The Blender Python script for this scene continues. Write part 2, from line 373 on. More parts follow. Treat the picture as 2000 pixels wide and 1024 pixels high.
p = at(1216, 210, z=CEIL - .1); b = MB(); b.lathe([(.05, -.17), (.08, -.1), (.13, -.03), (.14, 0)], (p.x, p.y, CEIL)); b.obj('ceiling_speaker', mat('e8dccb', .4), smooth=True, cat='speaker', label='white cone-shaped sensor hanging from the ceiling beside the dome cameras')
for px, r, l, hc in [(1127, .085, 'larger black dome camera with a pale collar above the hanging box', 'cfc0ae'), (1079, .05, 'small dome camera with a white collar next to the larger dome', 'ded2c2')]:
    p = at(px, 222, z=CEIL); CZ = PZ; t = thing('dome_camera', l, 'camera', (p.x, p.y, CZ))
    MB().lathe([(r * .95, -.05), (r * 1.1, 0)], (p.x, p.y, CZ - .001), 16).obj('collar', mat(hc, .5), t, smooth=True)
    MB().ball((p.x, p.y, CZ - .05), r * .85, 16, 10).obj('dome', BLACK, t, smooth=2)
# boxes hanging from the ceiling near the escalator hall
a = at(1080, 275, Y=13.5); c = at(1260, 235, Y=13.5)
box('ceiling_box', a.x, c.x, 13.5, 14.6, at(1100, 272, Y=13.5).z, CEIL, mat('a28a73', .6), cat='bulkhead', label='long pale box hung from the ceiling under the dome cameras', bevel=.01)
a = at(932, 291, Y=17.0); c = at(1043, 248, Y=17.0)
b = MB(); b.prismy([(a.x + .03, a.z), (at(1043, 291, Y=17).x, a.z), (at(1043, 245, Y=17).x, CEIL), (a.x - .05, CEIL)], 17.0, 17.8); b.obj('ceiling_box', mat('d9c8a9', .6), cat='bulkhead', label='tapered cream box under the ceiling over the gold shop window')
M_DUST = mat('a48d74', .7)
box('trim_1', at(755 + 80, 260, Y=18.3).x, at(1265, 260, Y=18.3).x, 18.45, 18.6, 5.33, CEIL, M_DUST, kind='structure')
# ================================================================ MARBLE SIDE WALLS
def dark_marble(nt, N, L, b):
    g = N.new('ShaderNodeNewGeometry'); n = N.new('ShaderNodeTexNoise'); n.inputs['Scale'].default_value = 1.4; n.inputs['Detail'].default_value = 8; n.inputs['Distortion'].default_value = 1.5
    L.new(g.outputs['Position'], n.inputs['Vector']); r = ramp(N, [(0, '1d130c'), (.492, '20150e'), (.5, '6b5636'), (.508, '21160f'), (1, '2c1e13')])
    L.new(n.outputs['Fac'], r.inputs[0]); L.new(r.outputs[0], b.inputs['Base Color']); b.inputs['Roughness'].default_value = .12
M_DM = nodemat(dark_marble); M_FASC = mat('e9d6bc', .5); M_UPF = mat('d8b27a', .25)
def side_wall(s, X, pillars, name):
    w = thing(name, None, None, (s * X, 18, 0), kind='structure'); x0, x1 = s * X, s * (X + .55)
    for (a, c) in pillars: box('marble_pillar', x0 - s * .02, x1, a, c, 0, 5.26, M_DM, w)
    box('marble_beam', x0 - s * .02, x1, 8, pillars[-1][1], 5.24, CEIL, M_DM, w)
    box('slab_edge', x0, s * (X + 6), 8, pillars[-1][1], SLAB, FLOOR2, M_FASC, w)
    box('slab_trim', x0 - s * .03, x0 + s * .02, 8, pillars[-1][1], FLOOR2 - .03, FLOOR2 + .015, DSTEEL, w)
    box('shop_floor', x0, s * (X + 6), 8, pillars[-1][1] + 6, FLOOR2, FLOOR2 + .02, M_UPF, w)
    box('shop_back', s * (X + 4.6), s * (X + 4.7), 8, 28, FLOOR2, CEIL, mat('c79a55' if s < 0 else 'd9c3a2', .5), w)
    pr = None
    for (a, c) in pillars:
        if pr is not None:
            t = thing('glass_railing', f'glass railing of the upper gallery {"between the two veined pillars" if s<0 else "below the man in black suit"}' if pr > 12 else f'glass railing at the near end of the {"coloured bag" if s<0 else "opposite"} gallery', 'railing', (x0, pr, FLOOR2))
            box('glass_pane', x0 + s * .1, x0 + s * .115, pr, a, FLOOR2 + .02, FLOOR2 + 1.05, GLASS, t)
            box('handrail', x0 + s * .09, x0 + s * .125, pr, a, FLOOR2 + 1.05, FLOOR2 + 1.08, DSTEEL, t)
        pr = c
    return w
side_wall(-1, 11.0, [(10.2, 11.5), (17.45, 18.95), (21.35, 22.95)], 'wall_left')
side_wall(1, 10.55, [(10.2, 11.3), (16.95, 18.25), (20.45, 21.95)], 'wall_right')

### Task
Where a line contains the string "from", extract that line.

### Response to this task
The Blender Python script for this scene continues. Write part 2, from line 373 on. More parts follow. Treat the picture as 2000 pixels wide and 1024 pixels high.
p = at(1216, 210, z=CEIL - .1); b = MB(); b.lathe([(.05, -.17), (.08, -.1), (.13, -.03), (.14, 0)], (p.x, p.y, CEIL)); b.obj('ceiling_speaker', mat('e8dccb', .4), smooth=True, cat='speaker', label='white cone-shaped sensor hanging from the ceiling beside the dome cameras')
# boxes hanging from the ceiling near the escalator hall
box('ceiling_box', a.x, c.x, 13.5, 14.6, at(1100, 272, Y=13.5).z, CEIL, mat('a28a73', .6), cat='bulkhead', label='long pale box hung from the ceiling under the dome cameras', bevel=.01)